O que valor do ouro e da prata têm a ver com inflação?
Como o valor do dinheiro não é mais fixado no preço do ouro, ele pode variar de acordo com a demanda de dinheiro e de ouro no mercado. Assim como todo bem, se o valor do dinheiro diminuir, será preciso de mais reais para comprar a mesma quantidade de ouro ou prata.
Deste modo, conforme o dinheiro perde valor por inflação, o ouro vai subindo e compensando essa perda. Por esse motivo é que o ouro é considerado uma reserva de valor, porque em termos de quanto ele vale, ou de poder de compra, ele é sempre constante.

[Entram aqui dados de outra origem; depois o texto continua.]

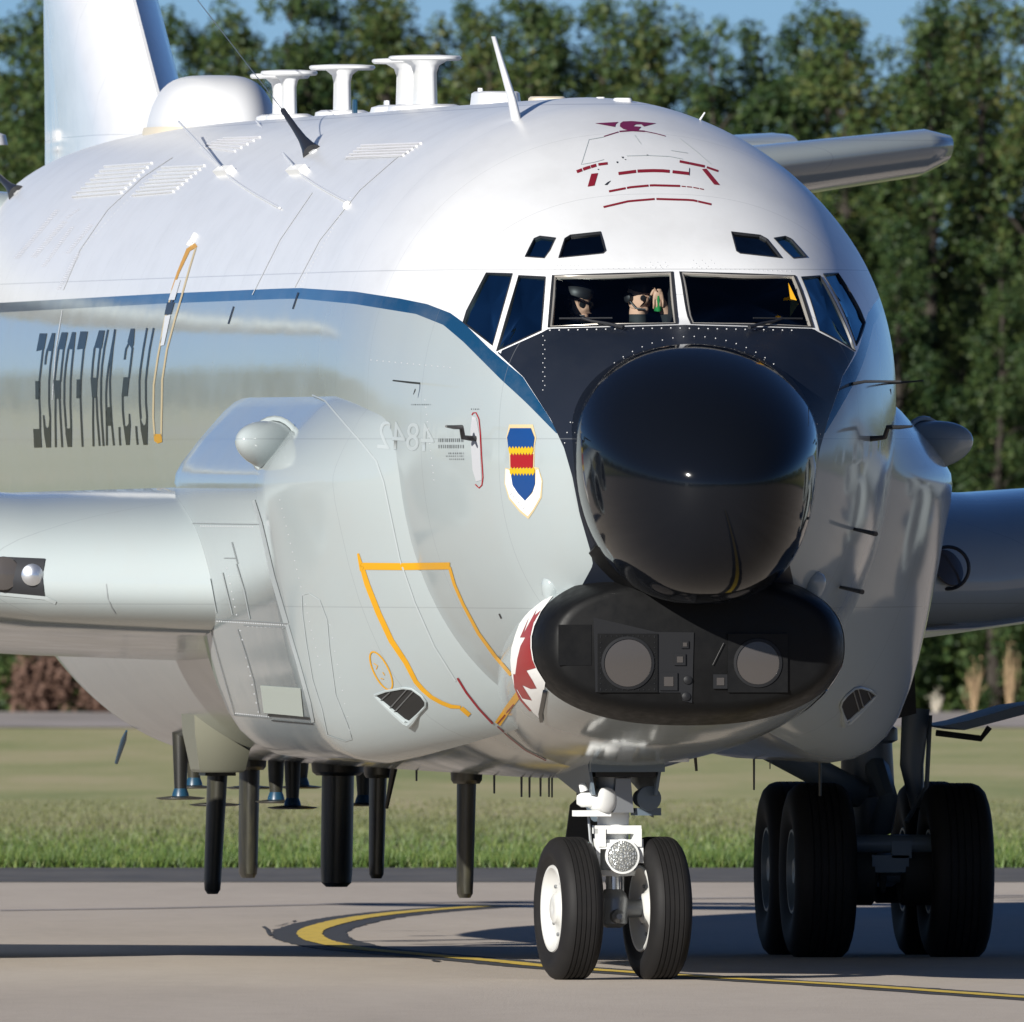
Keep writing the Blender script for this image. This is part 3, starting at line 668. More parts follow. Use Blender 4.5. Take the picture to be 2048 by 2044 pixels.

Por isso que os Bancos Centrais sempre mantém uma reserva grande de ouro, assim eles possuem meios de agir caso a moeda saia de controle. É aí que o valor do ouro mais aumenta, porque como ele fica retido nos cofres dos Bancos, há muito menos ouro em circulação. Isso reduz a demanda e, conseqüentemente, o preço.
Já a prata não tem tanto a função de reserva de valor quanto o ouro e isso ajuda a valer menos. Como os Bancos Centrais não estocam tanta prata quanto ouro, assim há muito mais oferta de prata no mercado que de ouro, e isso ajuda a diminuir o valor ainda mais.
Aqui, é extremamente difícil dizer o quanto o ouro deveria valer em relação à prata porque ela praticamente não é usada por bancos centrais e sim por indivíduos, e essa proporção já foi incluída na estimativa de demanda.
Quanto o ouro deveria valer mais que a prata?
Assim, fica fácil entender o porquê do ouro ser mais caro que a prata, que se deve, principalmente, à oferta, à demanda e à reserva de valor. Porém, a questão mesmo é quanto deveria valer o ouro em relação à prata, já que tem muita gente fazendo suas apostas nisso.
Historicamente, durante o século XX, a razão entre o valor do ouro e da prata é de 47:1, que é bem próximo do valor que calculamos baseado na demanda. Porém, é estimado que a razão entre ouro e prata na crosta terrestre seja de 17.5:1, bem abaixo do que diz o mercado.
Hoje, agosto de 2020, essa razão é de 71:1. Ou o ouro vai descer até o valor histórico, ou a prata vai subir. Senhores, façam suas apostas.